What you need to do - Up to and including the line containing "b = MB(); duct(b, [(517, 921), (628, 921)], 705, 7.5);", please reproduce the lines of the listing below, starting from the top.

Supplied information -

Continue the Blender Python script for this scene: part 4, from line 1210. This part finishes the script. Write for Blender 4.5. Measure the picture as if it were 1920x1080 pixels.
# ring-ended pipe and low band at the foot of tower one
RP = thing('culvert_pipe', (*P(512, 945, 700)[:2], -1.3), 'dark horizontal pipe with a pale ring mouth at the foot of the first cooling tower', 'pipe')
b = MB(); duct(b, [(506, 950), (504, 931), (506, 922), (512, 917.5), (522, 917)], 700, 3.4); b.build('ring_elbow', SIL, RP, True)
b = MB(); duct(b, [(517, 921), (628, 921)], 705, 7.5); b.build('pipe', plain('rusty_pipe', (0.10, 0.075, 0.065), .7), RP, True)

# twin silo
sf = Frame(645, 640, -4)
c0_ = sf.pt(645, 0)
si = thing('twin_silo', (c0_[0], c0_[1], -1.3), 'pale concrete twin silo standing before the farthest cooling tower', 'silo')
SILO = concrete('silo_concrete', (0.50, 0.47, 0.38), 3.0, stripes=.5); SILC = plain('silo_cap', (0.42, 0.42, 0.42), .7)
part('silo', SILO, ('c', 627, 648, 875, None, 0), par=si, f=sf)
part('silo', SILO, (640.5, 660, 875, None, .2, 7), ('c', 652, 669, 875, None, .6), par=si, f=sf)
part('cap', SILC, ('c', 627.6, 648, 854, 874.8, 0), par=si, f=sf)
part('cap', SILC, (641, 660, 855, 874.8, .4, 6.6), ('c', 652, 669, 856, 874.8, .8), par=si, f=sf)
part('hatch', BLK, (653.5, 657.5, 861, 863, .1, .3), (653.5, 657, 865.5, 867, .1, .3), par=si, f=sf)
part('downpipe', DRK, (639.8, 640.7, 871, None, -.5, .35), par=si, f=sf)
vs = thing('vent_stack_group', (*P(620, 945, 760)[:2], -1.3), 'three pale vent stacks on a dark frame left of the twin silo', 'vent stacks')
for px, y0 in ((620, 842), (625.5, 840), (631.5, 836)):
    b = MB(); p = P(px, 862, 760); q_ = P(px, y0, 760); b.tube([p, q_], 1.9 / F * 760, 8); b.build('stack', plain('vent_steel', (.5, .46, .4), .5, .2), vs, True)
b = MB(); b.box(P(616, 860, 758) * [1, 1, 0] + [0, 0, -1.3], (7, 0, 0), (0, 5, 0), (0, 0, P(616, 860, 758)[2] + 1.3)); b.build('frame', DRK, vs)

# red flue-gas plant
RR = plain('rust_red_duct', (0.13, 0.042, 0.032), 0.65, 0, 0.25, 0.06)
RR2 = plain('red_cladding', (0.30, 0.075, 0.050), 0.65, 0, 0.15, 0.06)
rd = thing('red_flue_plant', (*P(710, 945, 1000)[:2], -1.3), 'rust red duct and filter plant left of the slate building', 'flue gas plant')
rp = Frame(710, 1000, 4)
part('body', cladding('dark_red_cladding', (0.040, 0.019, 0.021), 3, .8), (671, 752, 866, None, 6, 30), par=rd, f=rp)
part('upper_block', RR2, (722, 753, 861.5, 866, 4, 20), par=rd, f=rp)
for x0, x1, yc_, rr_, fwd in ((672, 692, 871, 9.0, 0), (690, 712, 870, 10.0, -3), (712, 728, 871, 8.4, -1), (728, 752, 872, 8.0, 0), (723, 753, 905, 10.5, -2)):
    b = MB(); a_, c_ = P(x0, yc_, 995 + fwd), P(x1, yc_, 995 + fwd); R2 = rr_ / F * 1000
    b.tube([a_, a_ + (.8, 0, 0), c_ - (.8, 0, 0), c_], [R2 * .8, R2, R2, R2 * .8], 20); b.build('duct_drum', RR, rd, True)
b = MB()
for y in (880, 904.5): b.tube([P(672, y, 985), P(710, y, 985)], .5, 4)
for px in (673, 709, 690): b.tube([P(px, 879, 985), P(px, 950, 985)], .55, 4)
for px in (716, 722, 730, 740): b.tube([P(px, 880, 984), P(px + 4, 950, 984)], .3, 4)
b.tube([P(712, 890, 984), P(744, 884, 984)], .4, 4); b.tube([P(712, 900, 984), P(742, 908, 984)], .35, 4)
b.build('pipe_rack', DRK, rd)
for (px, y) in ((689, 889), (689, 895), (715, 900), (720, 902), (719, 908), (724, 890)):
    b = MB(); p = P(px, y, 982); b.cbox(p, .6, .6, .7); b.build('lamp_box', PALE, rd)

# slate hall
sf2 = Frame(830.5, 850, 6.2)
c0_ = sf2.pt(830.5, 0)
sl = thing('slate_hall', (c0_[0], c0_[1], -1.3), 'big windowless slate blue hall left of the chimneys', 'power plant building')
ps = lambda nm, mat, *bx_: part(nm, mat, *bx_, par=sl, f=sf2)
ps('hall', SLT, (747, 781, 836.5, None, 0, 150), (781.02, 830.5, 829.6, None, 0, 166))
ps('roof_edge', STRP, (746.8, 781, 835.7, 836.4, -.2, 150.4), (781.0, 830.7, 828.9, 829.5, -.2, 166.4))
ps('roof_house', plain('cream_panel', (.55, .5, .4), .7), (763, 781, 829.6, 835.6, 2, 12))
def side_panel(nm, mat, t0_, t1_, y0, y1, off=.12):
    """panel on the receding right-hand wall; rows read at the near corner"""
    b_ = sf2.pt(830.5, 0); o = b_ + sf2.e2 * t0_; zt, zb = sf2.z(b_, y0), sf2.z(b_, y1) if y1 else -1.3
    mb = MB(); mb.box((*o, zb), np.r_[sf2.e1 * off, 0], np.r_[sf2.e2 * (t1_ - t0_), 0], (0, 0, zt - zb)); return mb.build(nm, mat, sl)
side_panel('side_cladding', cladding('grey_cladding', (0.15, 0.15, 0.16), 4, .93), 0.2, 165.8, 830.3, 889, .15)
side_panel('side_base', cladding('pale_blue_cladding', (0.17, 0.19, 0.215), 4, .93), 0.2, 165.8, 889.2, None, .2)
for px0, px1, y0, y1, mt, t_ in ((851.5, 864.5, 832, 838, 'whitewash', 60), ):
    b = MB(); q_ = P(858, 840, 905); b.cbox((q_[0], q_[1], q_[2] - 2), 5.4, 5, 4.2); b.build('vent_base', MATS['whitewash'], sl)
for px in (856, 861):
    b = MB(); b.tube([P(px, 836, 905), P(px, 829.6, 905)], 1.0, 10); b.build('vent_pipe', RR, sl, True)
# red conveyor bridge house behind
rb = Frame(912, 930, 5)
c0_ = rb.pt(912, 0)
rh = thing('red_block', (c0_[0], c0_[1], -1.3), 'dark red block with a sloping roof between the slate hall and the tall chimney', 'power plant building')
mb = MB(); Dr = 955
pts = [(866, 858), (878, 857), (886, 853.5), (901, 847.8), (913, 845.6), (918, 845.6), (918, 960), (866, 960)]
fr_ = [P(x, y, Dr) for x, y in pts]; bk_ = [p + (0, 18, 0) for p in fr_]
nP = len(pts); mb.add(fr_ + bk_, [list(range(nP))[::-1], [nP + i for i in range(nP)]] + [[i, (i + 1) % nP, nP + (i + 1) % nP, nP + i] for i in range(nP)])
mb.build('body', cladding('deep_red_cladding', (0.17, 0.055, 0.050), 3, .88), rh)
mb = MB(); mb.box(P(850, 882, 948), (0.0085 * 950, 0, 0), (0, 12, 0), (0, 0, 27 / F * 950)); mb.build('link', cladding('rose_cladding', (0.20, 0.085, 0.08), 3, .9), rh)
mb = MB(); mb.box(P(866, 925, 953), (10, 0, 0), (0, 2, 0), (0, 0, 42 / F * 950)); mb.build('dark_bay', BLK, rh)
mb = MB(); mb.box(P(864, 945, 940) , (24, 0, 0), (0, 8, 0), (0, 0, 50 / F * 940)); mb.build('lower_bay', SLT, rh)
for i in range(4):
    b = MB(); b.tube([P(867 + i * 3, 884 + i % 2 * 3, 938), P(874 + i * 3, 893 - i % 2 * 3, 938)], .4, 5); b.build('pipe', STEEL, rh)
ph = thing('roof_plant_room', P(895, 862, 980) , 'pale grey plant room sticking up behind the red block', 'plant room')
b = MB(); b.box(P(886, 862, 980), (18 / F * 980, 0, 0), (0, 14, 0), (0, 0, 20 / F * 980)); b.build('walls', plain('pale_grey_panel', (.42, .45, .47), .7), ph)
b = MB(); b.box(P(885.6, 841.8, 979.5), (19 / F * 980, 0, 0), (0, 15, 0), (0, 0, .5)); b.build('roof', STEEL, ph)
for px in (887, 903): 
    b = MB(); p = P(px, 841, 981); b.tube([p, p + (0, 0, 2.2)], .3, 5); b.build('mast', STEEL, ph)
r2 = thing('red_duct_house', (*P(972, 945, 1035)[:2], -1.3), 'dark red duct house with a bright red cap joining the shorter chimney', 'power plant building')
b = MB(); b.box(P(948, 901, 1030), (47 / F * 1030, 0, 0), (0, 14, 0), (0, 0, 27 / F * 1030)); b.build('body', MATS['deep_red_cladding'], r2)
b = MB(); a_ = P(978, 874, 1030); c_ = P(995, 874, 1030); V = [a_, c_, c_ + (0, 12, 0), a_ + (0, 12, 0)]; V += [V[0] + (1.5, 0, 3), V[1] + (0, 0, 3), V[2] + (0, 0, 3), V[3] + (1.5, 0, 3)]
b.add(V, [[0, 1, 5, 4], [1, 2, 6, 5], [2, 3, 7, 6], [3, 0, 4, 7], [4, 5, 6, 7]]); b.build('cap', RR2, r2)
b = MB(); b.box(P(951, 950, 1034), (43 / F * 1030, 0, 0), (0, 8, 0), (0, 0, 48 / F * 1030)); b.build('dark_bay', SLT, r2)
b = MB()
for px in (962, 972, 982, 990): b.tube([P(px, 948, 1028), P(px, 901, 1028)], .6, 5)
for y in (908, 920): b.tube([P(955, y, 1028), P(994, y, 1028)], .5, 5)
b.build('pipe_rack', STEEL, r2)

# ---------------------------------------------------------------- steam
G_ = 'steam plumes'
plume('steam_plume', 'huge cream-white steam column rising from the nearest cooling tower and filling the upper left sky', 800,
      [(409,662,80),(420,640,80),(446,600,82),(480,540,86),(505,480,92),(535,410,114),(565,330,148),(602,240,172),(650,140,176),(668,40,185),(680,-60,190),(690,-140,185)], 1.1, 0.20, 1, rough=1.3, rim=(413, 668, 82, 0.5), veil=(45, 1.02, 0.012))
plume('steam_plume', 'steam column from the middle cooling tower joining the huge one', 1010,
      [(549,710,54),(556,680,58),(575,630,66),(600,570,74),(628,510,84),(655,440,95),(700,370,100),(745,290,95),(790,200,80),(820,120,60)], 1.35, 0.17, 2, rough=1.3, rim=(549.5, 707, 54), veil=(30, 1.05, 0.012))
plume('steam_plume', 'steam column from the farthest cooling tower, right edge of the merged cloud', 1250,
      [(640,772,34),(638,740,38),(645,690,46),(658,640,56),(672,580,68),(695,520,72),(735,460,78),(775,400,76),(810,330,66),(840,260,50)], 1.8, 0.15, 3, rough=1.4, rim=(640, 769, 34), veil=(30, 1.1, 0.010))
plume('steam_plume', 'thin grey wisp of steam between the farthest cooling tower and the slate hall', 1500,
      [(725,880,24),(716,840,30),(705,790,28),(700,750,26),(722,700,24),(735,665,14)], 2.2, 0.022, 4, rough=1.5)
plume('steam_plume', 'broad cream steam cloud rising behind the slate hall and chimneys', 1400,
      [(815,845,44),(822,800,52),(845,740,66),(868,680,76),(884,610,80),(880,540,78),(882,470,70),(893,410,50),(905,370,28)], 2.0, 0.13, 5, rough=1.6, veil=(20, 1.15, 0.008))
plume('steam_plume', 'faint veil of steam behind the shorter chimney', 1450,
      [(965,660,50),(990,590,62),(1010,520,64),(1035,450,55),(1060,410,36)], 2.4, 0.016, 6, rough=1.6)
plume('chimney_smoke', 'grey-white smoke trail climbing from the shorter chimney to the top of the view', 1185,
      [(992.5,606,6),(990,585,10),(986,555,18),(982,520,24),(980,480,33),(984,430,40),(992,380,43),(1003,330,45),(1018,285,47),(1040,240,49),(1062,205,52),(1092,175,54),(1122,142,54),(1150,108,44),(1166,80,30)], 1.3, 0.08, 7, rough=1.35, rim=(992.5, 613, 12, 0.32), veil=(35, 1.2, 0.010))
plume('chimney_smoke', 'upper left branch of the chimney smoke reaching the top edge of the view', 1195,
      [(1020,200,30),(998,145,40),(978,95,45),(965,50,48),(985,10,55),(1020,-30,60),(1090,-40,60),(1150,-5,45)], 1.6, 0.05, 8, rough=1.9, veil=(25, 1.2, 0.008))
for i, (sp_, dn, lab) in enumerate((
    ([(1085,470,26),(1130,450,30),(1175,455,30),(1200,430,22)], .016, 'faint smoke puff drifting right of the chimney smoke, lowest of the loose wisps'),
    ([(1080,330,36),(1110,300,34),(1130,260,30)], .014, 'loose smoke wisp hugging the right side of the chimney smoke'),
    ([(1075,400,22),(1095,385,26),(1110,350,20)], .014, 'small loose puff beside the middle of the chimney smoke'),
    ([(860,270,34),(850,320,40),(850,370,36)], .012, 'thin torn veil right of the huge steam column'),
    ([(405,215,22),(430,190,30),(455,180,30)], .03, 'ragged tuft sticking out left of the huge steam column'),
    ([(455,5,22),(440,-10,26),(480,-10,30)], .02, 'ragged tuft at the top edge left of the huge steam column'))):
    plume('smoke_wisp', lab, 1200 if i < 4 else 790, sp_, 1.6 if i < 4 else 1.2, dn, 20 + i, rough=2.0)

Reply to the exercise -
Continue the Blender Python script for this scene: part 4, from line 1210. This part finishes the script. Write for Blender 4.5. Measure the picture as if it were 1920x1080 pixels.
# ring-ended pipe and low band at the foot of tower one
RP = thing('culvert_pipe', (*P(512, 945, 700)[:2], -1.3), 'dark horizontal pipe with a pale ring mouth at the foot of the first cooling tower', 'pipe')
b = MB(); duct(b, [(506, 950), (504, 931), (506, 922), (512, 917.5), (522, 917)], 700, 3.4); b.build('ring_elbow', SIL, RP, True)
b = MB(); duct(b, [(517, 921), (628, 921)], 705, 7.5); b.build('pipe', plain('rusty_pipe', (0.10, 0.075, 0.065), .7), RP, True)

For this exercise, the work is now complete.